VII. Ici Torquatus prétend qu’il ne peut me souffrir pour roi. Quelle est donc cette royauté, Torquatus ? c’est peut-être le temps de mon consulat, ce temps pendant lequel je n’ai rien commandé, où je n’ai fait qu’obéir aux sénateurs et à tous les bons citoyens. Alors, loin de m’ériger en roi, j’ai empêché qu’on ne régnât sur vous. Ou bien, diras-tu que je n’ai pas régné, quand j’étais investi de la première magistrature et du pouvoir suprême, et que je règne, à présent que je suis simple particulier ? Sur quoi te fondes-tu ? Ceux, dit-il, contre qui tu as déposé, ont été condamnés ; celui que tu défends espère être absous. Au sujet de mes dépositions, voici ma réponse : si j’ai déposé faussement, tu as déposé comme moi ; si j’ai dit la vérité, ce n’est pas être roi que de persuader ses juges par une déposition véridique faite en vertu d’un serment. Quant aux espérances de Sylla, je me contente de dire qu’il n’attend de moi ni puissance, ni crédit, rien enfin, excepté du zèle pour le défendre. Si tu ne t’étais chargé de sa cause, dit Torquatus, il ne m’aurait pas répondu ; il se serait exilé sans attendre le jugement. Quand je supposerais avec toi qu’un homme aussi grave qu’Hortensius, que les illustres personnages ici présents, ne se décident point d’après leurs idées, mais d’après les miennes ; quand je t’accorderais, ce qui n’est pas croyable, que si je n’eusse entrepris la défense de Sylla, aucun d’eux ne se fût déclaré pour lui : lequel, je te le demande, agit en roi, de celui à qui des hommes innocents ne peuvent résister, ou de celui qui n’abandonne pas des malheureux ? Ici même, chose tout à fait inutile à ton affaire, tu as voulu faire le plaisant ; tu as dit qu’après Numa et Tarquin j’étais le troisième étranger qui eût été roi dans Rome. Je ne m’occupe pas pour le moment de ce titre de roi, je te demande pourquoi tu m’appelles étranger ? Car si je le suis, il n’est pas étonnant que je sois roi, puisque, selon toi, des étrangers ont été rois à Rome ; mais il l’est beaucoup plus qu’un étranger ait été consul romain.
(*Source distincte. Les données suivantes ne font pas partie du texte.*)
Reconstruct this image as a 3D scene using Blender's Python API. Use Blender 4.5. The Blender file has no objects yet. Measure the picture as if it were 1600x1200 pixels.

Je veux dire, répond Torquatus, que tu es d’une ville municipale. J’en conviens : j’ajoute même, d’une ville a qui Rome et cet empire ont dû pour la seconde fois leur salut. Mais je voudrais savoir de toi, Torquatus, pourquoi les citoyens des villes municipales sont à tes yeux des étrangers. Personne n’a jamais fait un pareil reproche ni à Caton l’Ancien, entouré d’ennemis, ni à T. Coruncanius, ni à M. Curius, ni à C. Marius, notre compatriote, qui avait tant d’envieux. Pour moi, je me réjouis fort d’être dans une condition telle, que, malgré ton désir de me blesser, tu n’aies pu me faire un reproche qui ne tombe sur la plus grande partie des citoyens.